*sigh* This again.
There is no doubt that Jewish Germans were persecuted in Germany in the 1930’s, including incarceration, brutality and killings, a fact that is beyond rational dispute. There is no doubt that Hitler and his regime wanted all Jewish Germans to leave Germany one way or another, this is evident from contemporary speeches, documents and other recorded events. There is no doubt that after the invasions of Poland and the USSR, the Germans found themselves in control of large native Jewish populations and it is a fact that by 1945 large numbers of these people, along with political prisoners, homosexuals, gypsies and others had been killed or had died whilst under German control.
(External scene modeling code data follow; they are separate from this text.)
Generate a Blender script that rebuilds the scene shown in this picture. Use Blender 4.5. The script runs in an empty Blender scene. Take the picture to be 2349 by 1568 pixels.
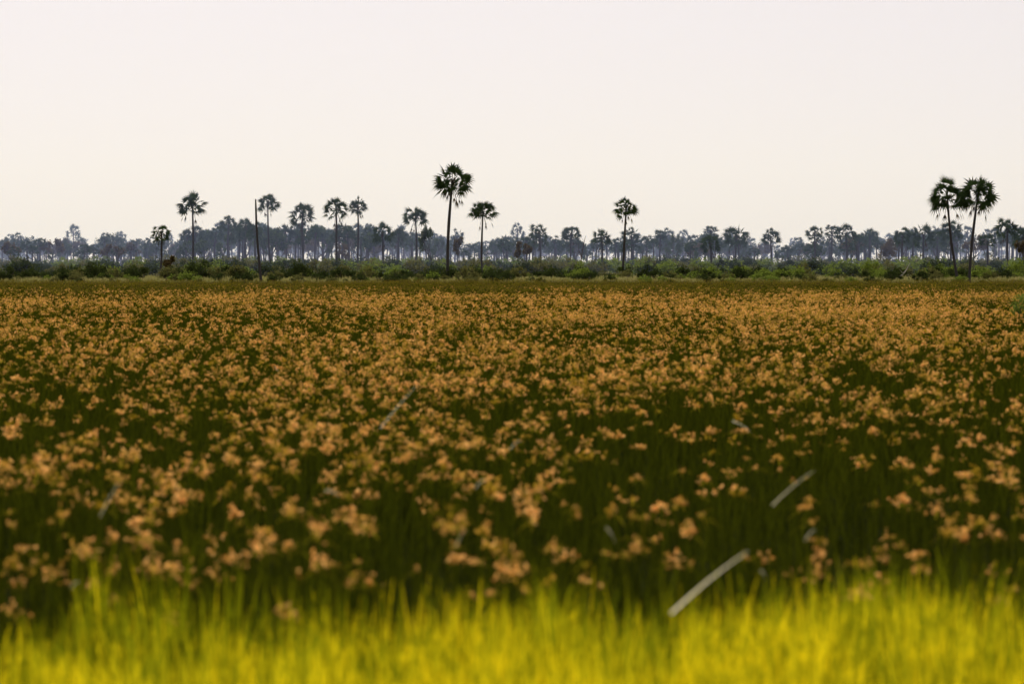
import bpy, math, random
import numpy as np
from mathutils import Vector, Matrix, noise
R = math.radians
scene = bpy.context.scene
scene.view_settings.view_transform='Standard'
scene.view_settings.look='None'
scene.view_settings.exposure=0
FP=6525.0; HY=603.0; CX=1174.5; CAMZ=3.9
SUN_EL=36; SUN_AZ=-10   # azimuth from +Y toward +X

# ---------------------------------------------------------------- materials
def leafmat(name, c1, c2, trans=0.35, tcol=None, gloss=0.0, rough=0.45, noise_scale=None, c3=None, nr=(.4,.62)):
    m=bpy.data.materials.new(name); m.use_nodes=True
    nt=m.node_tree; nt.nodes.clear(); N=nt.nodes.new; L=nt.links.new
    out=N('ShaderNodeOutputMaterial'); geo=N('ShaderNodeNewGeometry')
    mix=N('ShaderNodeMix'); mix.data_type='RGBA'
    mix.inputs['A'].default_value=(*c1,1); mix.inputs['B'].default_value=(*c2,1)
    L(geo.outputs['Random Per Island'], mix.inputs['Factor'])
    col=mix.outputs['Result']
    if noise_scale:
        nz=N('ShaderNodeTexNoise'); nz.inputs['Scale'].default_value=noise_scale; nz.inputs['Detail'].default_value=3
        L(geo.outputs['Position'], nz.inputs['Vector'])
        rp=N('ShaderNodeMapRange'); rp.inputs['From Min'].default_value=nr[0]; rp.inputs['From Max'].default_value=nr[1]
        L(nz.outputs['Fac'], rp.inputs['Value'])
        m2=N('ShaderNodeMix'); m2.data_type='RGBA'
        L(rp.outputs['Result'], m2.inputs['Factor']); L(col, m2.inputs['A']); m2.inputs['B'].default_value=(*(c3 or c2),1)
        col=m2.outputs['Result']
    d=N('ShaderNodeBsdfDiffuse'); L(col,d.inputs['Color'])
    t=N('ShaderNodeBsdfTranslucent')
    if tcol:
        mm=N('ShaderNodeMix'); mm.data_type='RGBA'; mm.blend_type='MULTIPLY'; mm.inputs['Factor'].default_value=1
        L(col,mm.inputs['A']); mm.inputs['B'].default_value=(*tcol,1); L(mm.outputs['Result'],t.inputs['Color'])
    else: L(col,t.inputs['Color'])
    ms=N('ShaderNodeMixShader'); ms.inputs[0].default_value=trans
    L(d.outputs[0],ms.inputs[1]); L(t.outputs[0],ms.inputs[2])
    last=ms
    if gloss>0:
        g=N('ShaderNodeBsdfGlossy'); g.inputs['Roughness'].default_value=rough; g.inputs['Color'].default_value=(.9,.9,.85,1)
        ms2=N('ShaderNodeMixShader'); ms2.inputs[0].default_value=gloss
        L(ms.outputs[0],ms2.inputs[1]); L(g.outputs[0],ms2.inputs[2]); last=ms2
    L(last.outputs[0],out.inputs['Surface'])
    return m
def barkmat(name,c1,c2,sc=3.0):
    m=bpy.data.materials.new(name); m.use_nodes=True
    nt=m.node_tree; b=nt.nodes['Principled BSDF']; N=nt.nodes.new; L=nt.links.new
    geo=N('ShaderNodeNewGeometry'); nz=N('ShaderNodeTexNoise'); nz.inputs['Scale'].default_value=sc; nz.inputs['Detail'].default_value=5
    L(geo.outputs['Position'],nz.inputs['Vector'])
    mix=N('ShaderNodeMix'); mix.data_type='RGBA'; mix.inputs['A'].default_value=(*c1,1); mix.inputs['B'].default_value=(*c2,1)
    L(nz.outputs['Fac'],mix.inputs['Factor']); L(mix.outputs['Result'],b.inputs['Base Color']); b.inputs['Roughness'].default_value=.9
    return m
M_palm=leafmat('palm_leaf',(.018,.034,.013),(.045,.07,.02),.22)
M_dry=leafmat('palm_dead_leaf',(.035,.028,.018),(.07,.05,.028),.2)
M_trunk=barkmat('palm_bark',(.018,.016,.015),(.045,.038,.033),4)
M_bark=barkmat('tree_bark',(.025,.02,.015),(.07,.055,.04),4)
M_deadwood=barkmat('dead_wood',(.03,.022,.02),(.07,.05,.04),2)
M_palewood=barkmat('bleached_wood',(.25,.22,.19),(.4,.36,.3),2)
M_leafA=leafmat('tree_leaf',(.028,.045,.014),(.065,.095,.024),.33)
M_leafB=leafmat('brown_tree_leaf',(.07,.05,.024),(.11,.085,.03),.35)
M_shD=leafmat('shrub_leaf_dark',(.022,.034,.011),(.052,.068,.018),.33)
M_shL=leafmat('shrub_leaf_light',(.09,.13,.02),(.19,.24,.04),.45)
M_shO=leafmat('shrub_leaf_olive',(.08,.09,.027),(.15,.14,.045),.4)
M_shG=leafmat('shore_grass',(.18,.18,.06),(.38,.32,.14),.45)
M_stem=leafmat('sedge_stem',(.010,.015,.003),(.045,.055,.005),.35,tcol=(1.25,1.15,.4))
M_head=leafmat('sedge_head',(.66,.29,.06),(.99,.55,.19),.6,noise_scale=2.2,c3=(.42,.25,.02),nr=(.46,.64))
M_headb=leafmat('sedge_bract',(.08,.085,.006),(.36,.28,.018),.6)
M_headf=leafmat('sedge_head_dark',(.045,.028,.018),(.12,.065,.032),.35,noise_scale=.5,c3=(.04,.038,.012))  # darker brown head colour, used only in the far sedge
M_grass=leafmat('marsh_grass',(.74,.58,.006),(.99,.78,.010),.6,noise_scale=5.5,c3=(.18,.20,.004),nr=(.45,.59))
M_grassg=leafmat('green_marsh_grass',(.08,.12,.004),(.36,.35,.006),.5)
M_pale=leafmat('pale_blade',(.75,.66,.45),(.9,.82,.6),.75,gloss=.05,rough=.3)

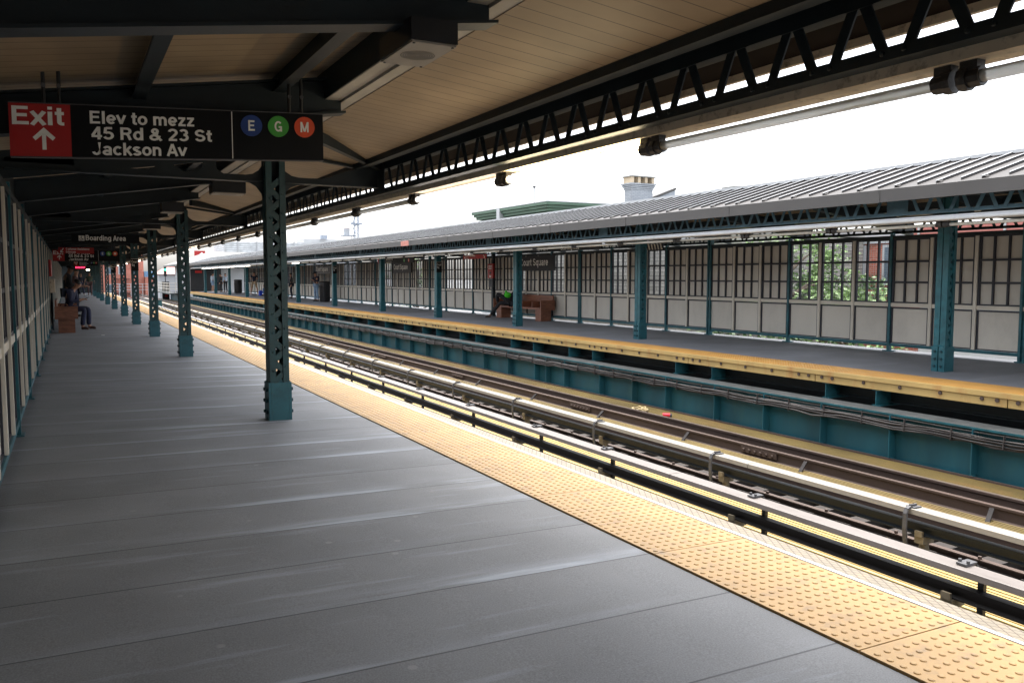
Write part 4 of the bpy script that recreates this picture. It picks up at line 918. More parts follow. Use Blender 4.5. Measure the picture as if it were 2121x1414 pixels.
t = thing('boarding_area_sign', (13.6, 21.2, 2.3), 'dark Boarding Area sign half hidden behind the far tube lamps', 'sign')
MB().box(13.58, 13.62, 19.9, 22.9, 2.345, 2.52).build('sign_panel', M['signd'], t); text('Boarding Area', .17, (13.58, 22.1, 2.375), (0, -1, 0), EZ, M['lett'], t, bold=.002, sx=1.15)
for y in (20.2, 22.6): MB().cyl((13.6, y, 2.52), (13.6, y, 2.9), .012, 6).build('hanger', M['teald'], t)
t = thing('help_point', (14.85, 29.4, zr(14.85)), 'red help point box with grey unit on a teal post by the far bench', 'help point')
MB().box(14.80, 14.92, 29.2, 29.34, -.02, 2.45).build('post', M['teald'], t)
b = MB().box(14.72, 14.79, 29.05, 29.50, 1.49, 2.06).build('red_cabinet', M['signr'], t)
[MB().box(14.714, 14.718, 29.12 + .02 * k, 29.42, 1.96 - .055 * k, 1.985 - .055 * k).build('text_line', M['lett'], t) for k in range(3)]
mb = MB(); mb.cyl((14.717, 29.27, 1.70), (14.712, 29.27, 1.70), .06, 12); mb.build('call_button', M['black'], t)
MB().box(14.715, 14.719, 29.20, 29.34, 1.53, 1.60).build('notice', M['lett'], t)
MB().box(14.74, 14.795, 29.12, 29.46, 1.14, 1.47).build('intercom_unit', M['galv'], t)
t = thing('striped_board', (15.05, 19.2, 2.3), 'dark board with slanted beige stripes above the open mesh panels', 'board')
MB().box(15.075, 15.10, 18.95, 19.95, 2.33, 2.50).build('board', M['gasket'], t)
for k in range(7): MB().add([(15.07, 18.97 + k * .14, 2.335), (15.07, 19.04 + k * .14, 2.335), (15.07, 19.10 + k * .14, 2.495), (15.07, 19.03 + k * .14, 2.495)], [(0, 1, 2, 3)]).build('stripe', M['mull'], t)
t = thing('wall_advert', (-.42, 27.0, 1.5), 'narrow red vertical panel on the near windscreen wall', 'panel'); MB().box(-.46, -.40, 26.4, 27.9, 1.56, 2.02).build('panel', M['signr'], t); MB().box(-.463, -.461, 26.35, 27.95, 1.54, 2.04).build('frame', M['black'], t)
t = thing('junction_box', (-.40, 26.9, 1.12), 'beige junction box with a dark conduit below the red panel', 'junction box'); MB().box(-.46, -.33, 26.6, 27.6, 1.10, 1.48).build('box', M['beige'], t); MB().cyl((-.42, 27.0, .02), (-.42, 27.0, 1.10), .025, 8).build('conduit', M['teald'], t)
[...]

After the war, the surviving perpetrators were tried and convicted of crimes against Humanity and the survivors from all the above groups either returned home or migrated to other countries to make new lives for themselves and until the 1960’s nobody really cared about what had happened.
Then, as Norman Fincklestein states, a Holocaust™ Industry was created to bolster American support for their “bulwark” against the “Muslim-Communist” hordes (that was before they were re-titled “Islamo-facsists” after the fall of the USSR), Israel.
He states, amongst other things..."Holocaust awareness," the respected Israeli writer Boas Evron observes, is actually "an official propagandistic indoctrination, a churning out of slogans and a false view of the world, the real aim of which is not at all an understanding of the past, but a manipulation of the present." In and of itself, the Nazi holocaust does not serve any particular political agenda. It can just as easily motivate dissent from as support for Israeli policy. Refracted through an ideological prism, however, "the memory of the Nazi extermination" came to serve — in Evron's words — "as a powerful tool in the hands of the Israeli leadership and Jews abroad. The Nazi holocaust became The Holocaust.
Two central dogmas underpin the Holocaust framework:
(1) The Holocaust marks a categorically unique historical event;
(2) The Holocaust marks the climax of an irrational, eternal Gentile hatred of Jews.
Neither of these dogmas figured at all in public discourse before the June 1967 war; and, although they became the centerpieces of Holocaust literature, neither figures at all in genuine scholarship on the Nazi holocaust. On the other hand, both dogmas draw on important strands in Judaism and Zionism.
In the aftermath of World War II, the Nazi holocaust was not cast as a uniquely Jewish — let alone a historically unique — event. Organized American Jewry in particular was at pains to place it in a universalist context. After the June war, however, the Nazi Final Solution was radically reframed. "The first and most important claim that emerged from the 1967 war and became emblematic of American Judaism," Jacob Neusner recalls, was that "the Holocaust . . . was unique, without parallel in human history." In an illuminating essay, historian David Stannard ridicules the "small industry of Holocaust hagiographers arguing for the uniqueness of the Jewish experience with all the energy and ingenuity of theological zealots." The uniqueness dogma, after all, makes no sense.”
I personally have no doubt that huge numbers of innocents, regardless of their religious affiliation or ethnicity were murdered by the Nazi regime, before and during WW2 and this subject 60 years on, needs researching objectively in depth. This cannot happen if there are laws made that stifle such research. If people want to deny this ever happened, fine, but they should be able to present their evidence and those who disagree with them should be able to refute their arguments. That way we will eventually get at what actually happened.
Those who use Holocaust denial as an excuse to vent their hatred of Jewish people or to promote neo-Nazism, by whitewashing the past are a separate case entirely, but does criminalising them really help? Much better to ridicule them, in my view. Holocaust Denial is as bad as the Holocaust industry that promotes it. Laws that deny the deniers, only serve to strengthen their arguments; fortunately there are still 184 countries in the world that don’t have Holocaust denial laws.